Lot Essay
Born to a family of serfs, the 19th century painter Aleksei Harlamoff would go on to enthral crowds of art lovers in Russia, France and beyond, rising mercurially above his humble origins. Aged just fourteen, the young Harlamoff left his home in the Saratov province to study at the Imperial Academy of Arts in St Petersburg. Harlamoff excelled at the Academy, winning numerous awards and receiving a scholarship upon graduation to study in Paris. In Paris, Harlamoff studied under the French master Léon Bonnat (1833-1922), a leading proponent of Western realism, and became acquainted with the eminent writer Ivan Turgenev (1818-1883) and other Russian artists, writers and musicians living in Paris. Turgenev wrote of Harlamoff and compared him to his rival and peer Repin: ‘Two incredible artists have appeared here – Repin and Harlamoff. The second, especially, will go far’ (I. Turgenev, Letter 3320, 1874). Harlamoff’s most eminent clients would go on to include not only Turgenev, but also Pavel Tretyakov (1832-1898) and Tsarina Maria Feodorovna (1847-1928), among others. Around this time Harlamoff’s career took off: he began to exhibit frequently in Paris, while sending canvasses to Russia to take part in the exhibitions of the Itinerants, a group of Russian realist artists whose work sought to celebrate folk life as well as criticising inequalities in Russian society. Indeed, Harlamoff specialised in painting young peasant girls, shedding light over their impoverished circumstances while celebrating their vitality and innocence, and often used the same models, who appear to grow older from one painting to the next.

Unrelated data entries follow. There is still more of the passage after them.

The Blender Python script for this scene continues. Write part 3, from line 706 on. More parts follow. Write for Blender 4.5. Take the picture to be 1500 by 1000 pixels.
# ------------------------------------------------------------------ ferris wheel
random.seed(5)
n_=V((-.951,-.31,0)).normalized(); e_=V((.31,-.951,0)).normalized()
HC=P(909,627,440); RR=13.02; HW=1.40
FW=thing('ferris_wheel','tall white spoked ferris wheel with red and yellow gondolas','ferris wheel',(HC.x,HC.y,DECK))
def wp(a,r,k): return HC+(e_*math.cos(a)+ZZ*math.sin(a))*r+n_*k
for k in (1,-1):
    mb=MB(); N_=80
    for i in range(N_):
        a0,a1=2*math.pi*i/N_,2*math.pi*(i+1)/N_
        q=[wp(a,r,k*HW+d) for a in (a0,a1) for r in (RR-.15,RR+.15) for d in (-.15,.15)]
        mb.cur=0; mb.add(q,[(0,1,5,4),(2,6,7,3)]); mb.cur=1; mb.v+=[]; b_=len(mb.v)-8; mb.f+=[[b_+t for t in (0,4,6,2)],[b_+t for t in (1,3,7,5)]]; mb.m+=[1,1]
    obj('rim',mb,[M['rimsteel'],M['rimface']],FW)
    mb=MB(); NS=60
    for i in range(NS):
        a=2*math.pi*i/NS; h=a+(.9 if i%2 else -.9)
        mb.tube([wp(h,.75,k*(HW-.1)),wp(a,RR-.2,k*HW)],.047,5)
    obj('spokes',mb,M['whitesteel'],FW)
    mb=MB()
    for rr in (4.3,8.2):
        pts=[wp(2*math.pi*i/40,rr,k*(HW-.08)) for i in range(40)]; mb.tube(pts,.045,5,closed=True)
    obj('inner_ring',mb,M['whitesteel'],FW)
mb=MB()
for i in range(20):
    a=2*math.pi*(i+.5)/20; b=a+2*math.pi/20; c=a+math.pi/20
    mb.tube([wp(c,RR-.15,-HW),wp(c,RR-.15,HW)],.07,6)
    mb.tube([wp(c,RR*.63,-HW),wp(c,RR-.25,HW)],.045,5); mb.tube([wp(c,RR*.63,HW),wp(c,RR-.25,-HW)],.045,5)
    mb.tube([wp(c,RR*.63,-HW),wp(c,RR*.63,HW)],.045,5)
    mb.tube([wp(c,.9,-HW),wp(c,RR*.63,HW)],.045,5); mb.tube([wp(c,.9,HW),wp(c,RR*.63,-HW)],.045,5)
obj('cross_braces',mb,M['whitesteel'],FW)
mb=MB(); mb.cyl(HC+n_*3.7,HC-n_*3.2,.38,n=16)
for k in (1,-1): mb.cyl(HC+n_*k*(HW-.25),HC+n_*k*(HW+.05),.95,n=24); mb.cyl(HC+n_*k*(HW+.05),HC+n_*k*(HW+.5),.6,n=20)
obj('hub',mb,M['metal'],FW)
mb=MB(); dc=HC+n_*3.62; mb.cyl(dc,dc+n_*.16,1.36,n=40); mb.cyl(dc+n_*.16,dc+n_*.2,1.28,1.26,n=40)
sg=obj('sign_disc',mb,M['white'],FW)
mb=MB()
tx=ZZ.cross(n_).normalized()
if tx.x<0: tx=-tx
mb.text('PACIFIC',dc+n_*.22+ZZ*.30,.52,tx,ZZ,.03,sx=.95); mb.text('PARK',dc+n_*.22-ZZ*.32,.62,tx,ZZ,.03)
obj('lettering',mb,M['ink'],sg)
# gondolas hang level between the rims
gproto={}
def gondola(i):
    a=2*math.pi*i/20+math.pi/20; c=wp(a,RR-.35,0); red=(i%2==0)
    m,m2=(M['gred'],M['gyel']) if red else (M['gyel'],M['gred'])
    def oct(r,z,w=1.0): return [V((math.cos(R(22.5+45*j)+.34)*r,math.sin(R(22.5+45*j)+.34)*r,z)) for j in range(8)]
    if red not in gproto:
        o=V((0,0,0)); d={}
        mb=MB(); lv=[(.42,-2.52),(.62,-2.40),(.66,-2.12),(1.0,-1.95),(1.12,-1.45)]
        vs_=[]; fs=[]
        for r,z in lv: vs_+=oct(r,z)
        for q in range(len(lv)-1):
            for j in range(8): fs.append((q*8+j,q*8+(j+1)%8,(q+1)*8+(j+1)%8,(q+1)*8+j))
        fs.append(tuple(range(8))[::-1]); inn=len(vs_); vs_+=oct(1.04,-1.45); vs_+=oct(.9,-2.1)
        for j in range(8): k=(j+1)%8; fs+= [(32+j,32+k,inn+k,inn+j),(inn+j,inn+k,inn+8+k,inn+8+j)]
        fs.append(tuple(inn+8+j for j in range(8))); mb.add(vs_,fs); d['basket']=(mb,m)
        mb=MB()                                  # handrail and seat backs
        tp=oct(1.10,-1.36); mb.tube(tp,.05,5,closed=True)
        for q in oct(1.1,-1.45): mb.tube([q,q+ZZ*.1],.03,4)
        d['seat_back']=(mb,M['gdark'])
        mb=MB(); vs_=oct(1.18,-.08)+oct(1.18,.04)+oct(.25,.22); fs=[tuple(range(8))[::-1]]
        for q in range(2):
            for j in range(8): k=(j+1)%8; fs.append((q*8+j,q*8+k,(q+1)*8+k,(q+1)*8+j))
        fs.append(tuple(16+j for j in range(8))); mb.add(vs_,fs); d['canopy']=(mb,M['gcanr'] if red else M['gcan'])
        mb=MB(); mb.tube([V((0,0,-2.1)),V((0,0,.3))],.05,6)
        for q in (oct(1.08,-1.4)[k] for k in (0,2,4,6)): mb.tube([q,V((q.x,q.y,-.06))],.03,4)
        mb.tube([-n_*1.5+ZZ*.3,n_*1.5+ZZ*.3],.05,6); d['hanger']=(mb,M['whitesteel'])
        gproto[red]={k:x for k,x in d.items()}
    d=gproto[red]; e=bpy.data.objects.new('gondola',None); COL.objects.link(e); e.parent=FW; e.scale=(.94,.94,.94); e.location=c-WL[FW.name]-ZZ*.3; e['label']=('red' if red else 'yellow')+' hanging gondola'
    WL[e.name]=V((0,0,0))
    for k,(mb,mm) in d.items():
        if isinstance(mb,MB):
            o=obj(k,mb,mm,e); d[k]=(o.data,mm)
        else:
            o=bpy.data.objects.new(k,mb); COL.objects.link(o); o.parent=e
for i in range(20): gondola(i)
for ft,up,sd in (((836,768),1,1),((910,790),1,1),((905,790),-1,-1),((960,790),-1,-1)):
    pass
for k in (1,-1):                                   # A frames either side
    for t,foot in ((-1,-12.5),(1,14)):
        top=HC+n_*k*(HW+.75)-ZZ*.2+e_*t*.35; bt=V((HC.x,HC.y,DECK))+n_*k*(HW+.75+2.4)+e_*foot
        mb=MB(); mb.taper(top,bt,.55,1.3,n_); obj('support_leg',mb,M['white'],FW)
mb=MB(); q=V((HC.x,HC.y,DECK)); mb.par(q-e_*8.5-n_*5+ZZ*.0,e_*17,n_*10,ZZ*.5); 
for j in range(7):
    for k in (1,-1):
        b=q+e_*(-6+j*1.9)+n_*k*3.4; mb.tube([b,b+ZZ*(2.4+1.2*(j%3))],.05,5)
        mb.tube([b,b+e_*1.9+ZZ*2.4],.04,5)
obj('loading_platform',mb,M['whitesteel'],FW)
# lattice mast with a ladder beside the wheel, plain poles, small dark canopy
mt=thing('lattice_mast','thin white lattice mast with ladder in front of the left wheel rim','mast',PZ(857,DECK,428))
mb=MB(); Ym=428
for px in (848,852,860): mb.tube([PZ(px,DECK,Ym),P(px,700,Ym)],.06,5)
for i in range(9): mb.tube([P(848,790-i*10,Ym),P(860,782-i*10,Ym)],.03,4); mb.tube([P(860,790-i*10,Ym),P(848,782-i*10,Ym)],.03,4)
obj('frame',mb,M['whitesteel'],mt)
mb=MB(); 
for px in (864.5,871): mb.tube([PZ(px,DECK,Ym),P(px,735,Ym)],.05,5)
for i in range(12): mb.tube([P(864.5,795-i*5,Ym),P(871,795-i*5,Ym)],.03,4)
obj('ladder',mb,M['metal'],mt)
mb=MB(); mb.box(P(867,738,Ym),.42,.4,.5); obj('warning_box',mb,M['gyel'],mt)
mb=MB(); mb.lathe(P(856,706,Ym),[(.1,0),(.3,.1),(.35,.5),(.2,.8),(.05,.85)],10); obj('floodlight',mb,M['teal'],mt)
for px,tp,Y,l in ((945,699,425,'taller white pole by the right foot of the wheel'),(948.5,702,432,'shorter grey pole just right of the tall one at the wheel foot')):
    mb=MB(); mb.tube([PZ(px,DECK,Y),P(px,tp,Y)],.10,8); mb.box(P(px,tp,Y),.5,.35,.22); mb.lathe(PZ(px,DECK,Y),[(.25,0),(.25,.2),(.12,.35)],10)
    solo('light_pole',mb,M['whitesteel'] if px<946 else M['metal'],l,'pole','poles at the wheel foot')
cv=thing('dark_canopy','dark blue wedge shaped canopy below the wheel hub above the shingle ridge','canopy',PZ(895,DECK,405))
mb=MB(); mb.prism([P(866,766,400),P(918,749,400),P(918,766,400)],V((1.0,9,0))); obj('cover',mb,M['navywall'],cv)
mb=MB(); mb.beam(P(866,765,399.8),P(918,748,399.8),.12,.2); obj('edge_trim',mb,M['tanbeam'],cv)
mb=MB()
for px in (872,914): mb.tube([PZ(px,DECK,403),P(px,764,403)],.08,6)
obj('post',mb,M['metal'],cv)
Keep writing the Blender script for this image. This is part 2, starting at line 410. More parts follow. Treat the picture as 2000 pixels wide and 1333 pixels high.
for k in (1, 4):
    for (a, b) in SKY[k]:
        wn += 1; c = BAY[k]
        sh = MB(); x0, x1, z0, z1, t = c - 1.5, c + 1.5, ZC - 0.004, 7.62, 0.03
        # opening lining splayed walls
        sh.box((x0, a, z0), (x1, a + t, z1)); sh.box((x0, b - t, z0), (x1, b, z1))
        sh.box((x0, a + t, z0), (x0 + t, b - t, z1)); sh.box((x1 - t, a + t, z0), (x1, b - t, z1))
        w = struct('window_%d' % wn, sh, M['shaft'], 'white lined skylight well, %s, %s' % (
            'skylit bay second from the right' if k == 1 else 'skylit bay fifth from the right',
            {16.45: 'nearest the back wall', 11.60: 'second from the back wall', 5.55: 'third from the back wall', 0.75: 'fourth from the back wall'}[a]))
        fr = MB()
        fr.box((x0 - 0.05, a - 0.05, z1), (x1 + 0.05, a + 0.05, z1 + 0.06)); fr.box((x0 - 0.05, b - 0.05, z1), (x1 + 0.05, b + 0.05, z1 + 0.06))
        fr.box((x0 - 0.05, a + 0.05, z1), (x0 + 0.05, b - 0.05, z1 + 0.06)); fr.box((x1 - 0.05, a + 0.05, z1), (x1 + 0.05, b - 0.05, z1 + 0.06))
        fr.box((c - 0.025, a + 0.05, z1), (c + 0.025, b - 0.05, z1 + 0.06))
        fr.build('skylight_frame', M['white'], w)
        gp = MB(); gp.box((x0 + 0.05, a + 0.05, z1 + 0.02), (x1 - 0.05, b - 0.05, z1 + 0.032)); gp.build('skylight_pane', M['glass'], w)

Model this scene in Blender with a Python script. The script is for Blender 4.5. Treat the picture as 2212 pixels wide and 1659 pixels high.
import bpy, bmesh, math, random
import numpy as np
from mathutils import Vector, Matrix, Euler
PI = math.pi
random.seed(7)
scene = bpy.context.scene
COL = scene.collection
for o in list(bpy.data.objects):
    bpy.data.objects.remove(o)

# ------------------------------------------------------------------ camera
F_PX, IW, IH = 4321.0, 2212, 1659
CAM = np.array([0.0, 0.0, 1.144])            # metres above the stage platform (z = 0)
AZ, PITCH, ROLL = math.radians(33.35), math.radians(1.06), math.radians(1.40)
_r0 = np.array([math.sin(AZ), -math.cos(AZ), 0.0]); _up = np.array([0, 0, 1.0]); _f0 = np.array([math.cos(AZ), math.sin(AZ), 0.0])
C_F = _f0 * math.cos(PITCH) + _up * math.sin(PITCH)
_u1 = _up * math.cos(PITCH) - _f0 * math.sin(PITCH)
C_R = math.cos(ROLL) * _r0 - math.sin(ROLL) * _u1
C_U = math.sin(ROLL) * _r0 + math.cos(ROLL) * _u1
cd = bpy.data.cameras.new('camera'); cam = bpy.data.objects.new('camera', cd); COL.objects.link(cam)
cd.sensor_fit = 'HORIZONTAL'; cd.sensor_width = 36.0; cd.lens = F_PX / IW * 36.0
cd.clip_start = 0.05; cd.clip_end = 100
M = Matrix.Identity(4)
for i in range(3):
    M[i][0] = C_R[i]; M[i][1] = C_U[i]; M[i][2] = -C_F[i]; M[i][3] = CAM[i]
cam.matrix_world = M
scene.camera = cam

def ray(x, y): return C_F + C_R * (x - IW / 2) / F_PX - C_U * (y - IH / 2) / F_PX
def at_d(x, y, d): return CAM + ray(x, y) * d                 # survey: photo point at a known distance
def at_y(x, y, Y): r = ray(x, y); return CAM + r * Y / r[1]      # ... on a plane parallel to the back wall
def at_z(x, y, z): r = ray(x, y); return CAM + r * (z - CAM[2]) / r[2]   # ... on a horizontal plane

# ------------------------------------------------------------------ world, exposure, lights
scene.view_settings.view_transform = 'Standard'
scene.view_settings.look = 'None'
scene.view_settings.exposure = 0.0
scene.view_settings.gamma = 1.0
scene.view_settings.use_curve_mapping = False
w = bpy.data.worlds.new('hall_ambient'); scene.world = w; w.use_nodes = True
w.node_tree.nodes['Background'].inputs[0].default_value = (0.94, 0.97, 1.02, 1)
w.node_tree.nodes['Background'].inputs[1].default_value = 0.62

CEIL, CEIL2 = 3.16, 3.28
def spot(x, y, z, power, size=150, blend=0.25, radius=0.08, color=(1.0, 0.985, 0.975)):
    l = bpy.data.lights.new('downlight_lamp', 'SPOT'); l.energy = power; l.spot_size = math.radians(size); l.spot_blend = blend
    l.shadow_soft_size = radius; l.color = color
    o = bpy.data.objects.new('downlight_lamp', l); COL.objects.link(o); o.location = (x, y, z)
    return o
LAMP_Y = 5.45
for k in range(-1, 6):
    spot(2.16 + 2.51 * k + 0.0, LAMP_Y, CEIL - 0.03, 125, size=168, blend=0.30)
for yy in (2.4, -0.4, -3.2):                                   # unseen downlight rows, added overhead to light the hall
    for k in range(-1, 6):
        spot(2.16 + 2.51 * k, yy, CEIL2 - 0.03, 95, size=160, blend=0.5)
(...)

In the present lot, the delicate brushwork and gentle rendering of light make for a poignant evocation of a child’s innocence, characteristic of Harlamoff’s canvasses, made evident by the young girl’s oblivion to her penurious surroundings, which recall the artist’s own impoverished childhood. The vibrant colours of the apples contrast with the sombre and earthy tones of the background, while the artist uses thin layers of paint to create rosy flesh tones in the child’s face. Indeed, Young girl with a basket of apples makes for an exquisite and quintessential work of Harlamoff, a sublime synthesis of his masterful artistic qualities. The young girl in the present lot is most probably a younger version of the Kiev type, as classified in Olga Sugrabova and Eckart Lingenauber’s catalogue raisonné (O. Sugrobova-Roth & E. Lingenauber, Alexei Harlamoff. Catalogue raisonné 1840-1925, Düsseldorf, 2007).